You may have heard me talk about a concept in the past that I call linchpins. This refers to people or events that set us on a different path in our lives and our career. Every story of success and failure always has several linchpins. These critical junctures often appear small in the moment but show their true importance later on.
I’ve been thinking more about this recently. I had to do a presentation about my life and career to a group of trusted advisers a few weeks back. If you’ve never sat down and mapped out your life and career in detail, I will tell you it’s a different kind of experience. It pushes you to look at yourself in ways that can be uncomfortable but really eye-opening.
It was much harder than I thought it would be, and it made me remember some pivotal moments from my past. Some of those moments I had all but forgotten. Our memories have a curious way of burying certain defining experiences, perhaps as a means of self-protection or simply due to the constant forward momentum of life.
They fall into two basic categories, people and events.
When I started to write down some of the right people I had met at the right time, the list was longer than I had imagined. Not all the people were great mentors to me. Some were just people that changed how I thought about a situation or how I thought about myself. Even brief encounters — a single conversation or an offhand comment — have sometimes altered my trajectory in ways I couldn’t have predicted.
Some were even bad experiences, people that didn’t see value in me or treated me poorly. But the few that stood out were the people that took time with me when they didn’t have to. They believed in me even when I didn’t fully believe in myself at that moment. Their faith served as a mirror reflecting back potential I couldn’t yet see, creating a powerful self-fulfilling prophecy.
Then I thought about the events, and what was interesting is that almost all the big linchpin events that had shaped me were mistakes, failures, tragedy, and loss. Although the people that were linchpins for me were mostly positive relationships, almost none of the events were my successes. This pattern suggests that comfort rarely breeds growth; it’s the friction and resistance of difficult circumstances that forge our character and capabilities.
I found this super interesting.
I think there’s more here. I’ve even thought about starting a podcast series on the topic of linchpins to interview people and pull on this thread. When I look back to these pivotal people and events, it gives me a different view of who I am. We’re all the sum of our decisions.

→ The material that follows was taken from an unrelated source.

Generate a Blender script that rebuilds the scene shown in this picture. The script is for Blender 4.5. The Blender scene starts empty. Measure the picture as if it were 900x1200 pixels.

Each linchpin has the ability to change in some way the path we are on over time, and it means we reach different destinations far from where we’ve set off. I wonder how many of us recognize our linchpins as they’re happening, and how different our lives might be if we cultivated greater awareness of these critical moments as they unfold before us. Perhaps by sharing our linchpin stories with each other, we can better appreciate how these pivotal moments shape not just our individual journeys, but our collective human experience.